Charlie Culver, identified as president and administrative contact for Minerva Rewards through domain registration, carries a history of involvement with multi-level marketing ventures including Prime Buy Network, Usana, and Evolv. His new health and beauty company builds what appears to be an MLM scheme. Minerva Rewards aims for a share of the estimated $62 billion annual market in diet, health, and beauty products.
The company operates with minimal transparency. Its public website reveals almost nothing about who runs the operation. Peter Baloff serves as CMO and co-founder, John Gustin as CEO, Jimmy Kossert as Senior VP of Sales, Larry Thompson as an advisor, and Ted Charchuk as COO. This leadership roster is publicly available through records, but conspicuously absent from the Minerva Rewards website itself.
Minerva Rewards plans to launch Minerva Place, an online destination targeting women aged 29-49. The business model centers on content. The company claims to have hired roughly 75 "very well known" and "very famous" writers to populate a blog-style website. This site focuses on diet, health, and beauty topics. It functions as a content farm, generating advertising revenue while directing readers toward products.

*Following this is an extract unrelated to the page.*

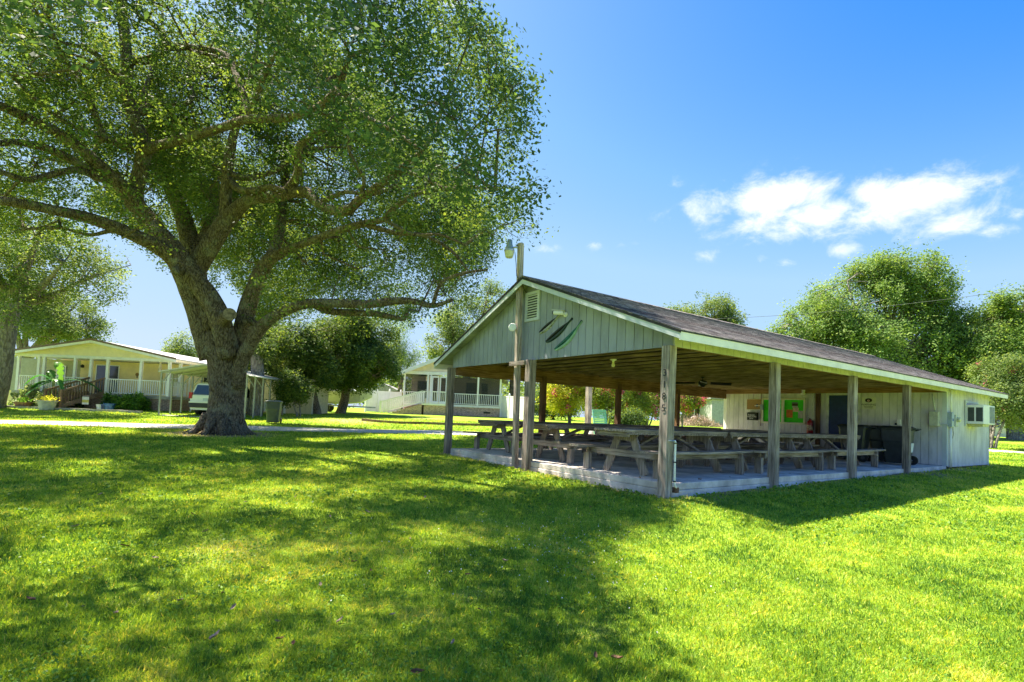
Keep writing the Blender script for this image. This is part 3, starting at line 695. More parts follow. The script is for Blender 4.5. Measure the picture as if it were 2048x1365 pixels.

Members receive replicated online stores to sell unspecified products through the Minerva Place platform. The company remains vague about what these products are, beyond stating they will appeal to the site's female audience.
The compensation structure details the multi-level marketing mechanics. Members earn a 5% cashback on personal purchases and another 5% on referral purchases. An "affiliate" tier, requiring higher fees, offers additional opportunities, though specific details have not been disclosed. Revenue supposedly flows from three channels: global website advertising, global product sales, and individual retail commissions.
This three-channel approach follows classic MLM architecture. The focus on recruiting members who pay to become "affiliates" and the vague product descriptions are standard warning signs. Members make money primarily through recruitment, not product sales. This is a defining characteristic of illegal pyramid schemes.
Minerva Rewards targets a specific demographic: women with disposable income in their prime earning years. That focus, combined with intentional gaps in accessible information, suggests a calculated strategy rather than open business practices.
The company has not yet launched. However, the pattern appears clear: hidden ownership, obscure product details, an emphasis on recruiting over retail, and a compensation plan built on membership tiers. These are not the hallmarks of a legitimate retail operation.
Anyone considering involvement should demand straightforward answers: What exactly are the products being sold? How much do typical members actually earn from product sales versus recruitment? Why is basic company information buried in domain registration records instead of appearing on the official website? Until Minerva Rewards provides direct answers, investors should approach this opportunity with serious skepticism.